Das Wunder der Sprache
Zwar haben Christen und Nichtchristen ein Interesse an guter Sprache und
an funktionierender Kommunikation. Das ist für Felber klar. Christen jedoch
erwarten vom (biblischen) Wort ausserdem, dass es ihnen einen Blick ins Herzen
Gottes ermöglicht. Und darin liege eben das «Wunder der Sprache», das denen,
welche die Welt nur materialistisch reflektieren, unerschlossen bleibe. Dieses
Wort aber sei ein «wirkmächtiges Wort». Gott sprach, und es geschah,
insbesondere schon auf den ersten Seiten der Bibel, welche über die Schöpfung
berichten. Und der Mensch erhalte die Vollmacht, Sprache wirksam anzuwenden,
wenn er den Auftrag erhalte, die Tiere mit Namen zu benennen. Dieser
«performative» Aspekt des Sprechens sei im übrigen Gott vorbehalten. Etwas
davon komme aber auch beim Segnen oder in der prophetischen Rede wieder zum
Ausdruck.
Das wunde Wort
Es gibt aber auch den Missbrauch der Sprache, wie ihn schon die Schlange
im Bericht über den Sündenfall angewandt hat, indem sie das Wort Gottes
verdrehte. Auch Kain belog Gott. Das Wort störte oft, sodass Propheten mundtot
gemacht wurden. Und Mose litt an mangelnder Sprachbegabung, sodass er Hilfe
brauchte. Das Aussprechen der Wahrheit kann heilen, aber Lügen kann eine ganze
Welt durcheinanderbringen.
Mit Jesus kam das Wort selbst in diese Welt, wie das erste Kapitel des
Johannes-Evangeliums bezeugt. Deshalb ist das Wort Gott. Und damit sind «die Worte, die ich
euch gebe, Geist und Leben», sagte Jesus seinen Nachfolgern. Aber mit Jesus wird auch das
Wort gekreuzigt. Es setzt sich nicht zwangsweise durch, wie es die Potentaten
und Ideologen dieser Welt tun. Das Wort von Gott ist damit auch verwundbar.

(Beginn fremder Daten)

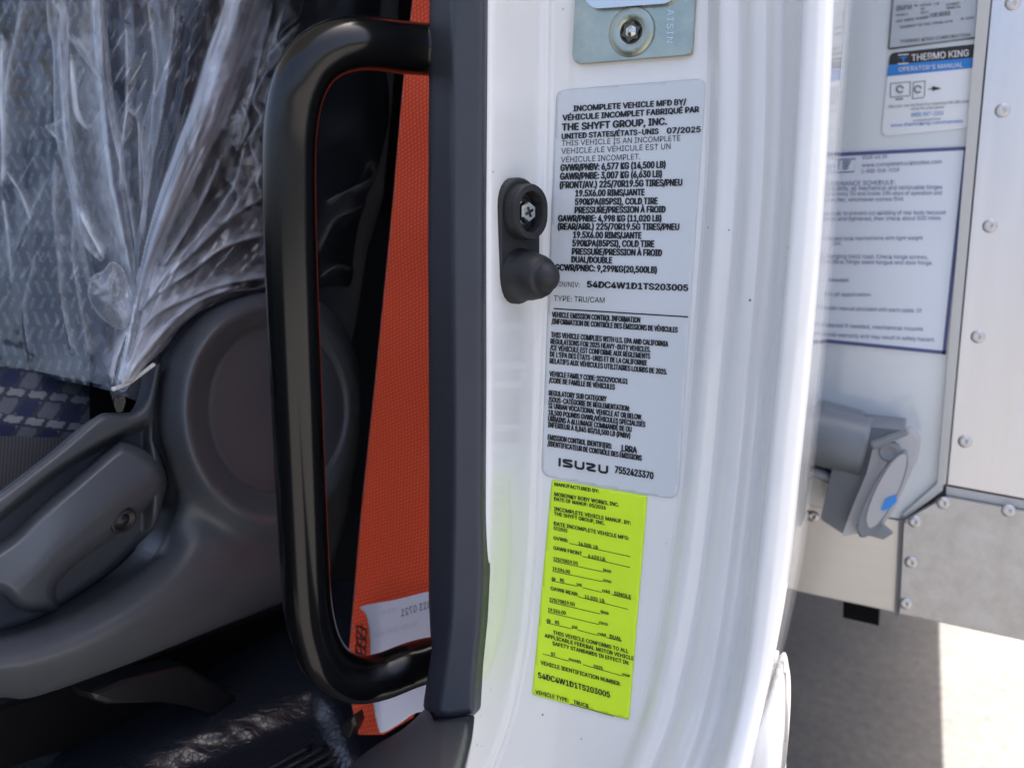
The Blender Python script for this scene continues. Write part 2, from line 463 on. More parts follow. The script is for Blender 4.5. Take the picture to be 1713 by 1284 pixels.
#==BODY==
# ================================================================== ground
def grid_ground():
    V = [(-60, -60, 0), (60, -60, 0), (60, 60, 0), (-60, 60, 0)]
    o = mesh_obj('ground', V, [(0, 1, 2, 3)], M['concrete'], None, False)
    tag(o, 'pale concrete yard under the truck, sunlit beyond its shadow', None, None, 'structure'); return o
grid_ground()

# ================================================================== cab: pillar, trims, shell
cab = thing('truck_cab', 'white truck cab with its door open, showing pillar, trims and dark interior', 'truck cab')
_yl = hermite([-700, -120, 150, 500, 800, 1000, 1180, 1284, 1400], [0.469, 0.4635, 0.460, 0.452, 0.443, 0.433, 0.418, 0.405, 0.388])
def YL(py): return _yl(py)
def pillar_surf(off):
    return lambda px, py: onY(np.asarray(px, float), np.asarray(py, float), YL(py) - off)

PYK = [-120, 300, 600, 800, 950, 1100, 1200, 1400]
cols = [  # pixel column at each PYK, depth offset
    ([780, 780, 780, 780, 778, 770, 752, 690], -0.058),
    ([800, 798, 798, 800, 796, 784, 766, 700], -0.058),
    ([826, 822, 822, 822, 817, 803, 783, 712], -0.054),
    ([897, 892, 886, 880, 873, 856, 833, 752], -0.008),
    ([911, 906, 898, 891, 884, 867, 845, 764], -0.0035),
    ([917, 912, 903, 896, 889, 872, 851, 770], -0.0040),
    ([921, 916, 907, 900, 893, 876, 855, 774], -0.0012),
    ([927, 921, 912, 905, 898, 881, 860, 780], 0.0),
    ([933, 927, 918, 911, 904, 887, 866, 786], 0.0),
    ([1183, 1175, 1153, 1135, 1113, 1087, 1063, 980], 0.0),
    ([1188, 1180, 1158, 1140, 1118, 1092, 1068, 985], 0.0),
    ([1194, 1187, 1165, 1147, 1126, 1100, 1076, 992], -0.0035),
    ([1201, 1195, 1173, 1155, 1136, 1109, 1085, 1001], -0.0105),
    ([1213, 1207, 1185, 1167, 1149, 1121, 1098, 1012], -0.0130),
    ([1228, 1222, 1200, 1182, 1164, 1137, 1113, 1026], -0.0110),
    ([1240, 1234, 1211, 1193, 1176, 1150, 1126, 1040], -0.0085),
    ([1248, 1241, 1218, 1200, 1183, 1158, 1134, 1049], -0.0150),
    ([1262, 1255, 1232, 1214, 1198, 1174, 1150, 1068], -0.0210),
    ([1280, 1272, 1249, 1231, 1214, 1192, 1169, 1093], -0.0225),
    ([1287, 1279, 1256, 1238, 1221, 1199, 1177, 1103], -0.0215),
    ([1294, 1285, 1262, 1244, 1227, 1206, 1184, 1112], -0.0165),
    ([1314, 1304, 1281, 1263, 1246, 1226, 1204, 1138], -0.0150),
    ([1326, 1313, 1290, 1272, 1256, 1236, 1215, 1152], -0.0205),
    ([1346, 1325, 1300, 1281, 1265, 1247, 1229, 1172], -0.0360),
    ([1354, 1331, 1306, 1287, 1271, 1253, 1236, 1182], -0.0385),
    ([1376, 1354, 1330, 1310, 1295, 1276, 1258, 1210], -0.0380),
    ([1396, 1379, 1355, 1335, 1319, 1294, 1272, 1228], -0.0330),
    ([1404, 1383, 1360, 1340, 1324, 1297, 1275, 1232], -0.0180),
    ([1432, 1401, 1378, 1357, 1338, 1306, 1283, 1244], 0.0700),
    ([1436, 1404, 1381, 1360, 1341, 1308, 1285, 1248], 0.3000),
]
def build_pillar():
    pys = np.arange(-690, 1391, 6.0)
    C = [(hermite([-700] + PYK, [c[0] + (c[0] - c[1]) * 580 / 420] + c)(pys), o * (0.72 if 10 <= n <= 21 else 1)) for n, (c, o) in enumerate(cols)]
    px = np.stack([c for c, o in C], 1); dy = np.tile(np.array([o for c, o in C]), (len(pys), 1))
    P0, D0 = px, dy; q = [P0[:, :1]]; r = [D0[:, :1]]                # keep the folds crisp: short rounding either side of each
    for i in range(P0.shape[1] - 1):
        g = P0[:, i+1:i+2] - P0[:, i:i+1]; w = np.clip(3.5 / np.maximum(g, 0.1), 0.02, 0.45)
        for ww in (w, 1 - w):
            q.append(P0[:, i:i+1] * (1-ww) + P0[:, i+1:i+2] * ww); r.append(D0[:, i:i+1] * (1-ww) + D0[:, i+1:i+2] * ww)
    q.append(P0[:, -1:]); r.append(D0[:, -1:])
    px = np.concatenate(q, 1); dy = np.concatenate(r, 1)
    for _ in range(2):                                      # round every fold of the sheet metal
        q = [px[:, :1]]; r = [dy[:, :1]]
        for i in range(px.shape[1] - 1):
            for w in (0.25, 0.75):
                q.append((px[:, i:i+1] * (1-w) + px[:, i+1:i+2] * w)); r.append((dy[:, i:i+1] * (1-w) + dy[:, i+1:i+2] * w))
        q.append(px[:, -1:]); r.append(dy[:, -1:])
        px = np.concatenate(q, 1); dy = np.concatenate(r, 1)
    PY = np.repeat(pys[:, None], px.shape[1], 1)
    V = onY(px, PY, YL(PY) + dy)
    R, K = px.shape; idx = np.arange(R * K).reshape(R, K)
    F = np.stack([idx[:-1, :-1], idx[1:, :-1], idx[1:, 1:], idx[:-1, 1:]], -1).reshape(-1, 4)
    o = mesh_obj('door_pillar', V.reshape(-1, 3), F, M['paint'], cab)
    tag(o, 'glossy white painted door pillar with folded flanges, carrying the labels')
build_pillar()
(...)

Sprache in ihrer höchsten Potenz
Stefan Felber sagt es so: «Das Neue Testament entdeckt in Jesus Christus
neu die performative Kraft schöpferischen Sprechens. Wahres Deklarieren,
vertrauenswürdiges Informieren paaren sich mit performativen Dimensionen. 'Denn
das Reich Gottes steht nicht in Worten, sondern in Kraft'. Aber diese entwickelt sich aus dem Wort.»
Felber legt daher den Christen folgendes ans Herz: «Am Bibelwort können
wir Sprache in ihre höchsten Potenz, Würde und Kreativität lernen, ebenso, was
Lüge und Verstellung bedeuten und welche Folgen diese haben.»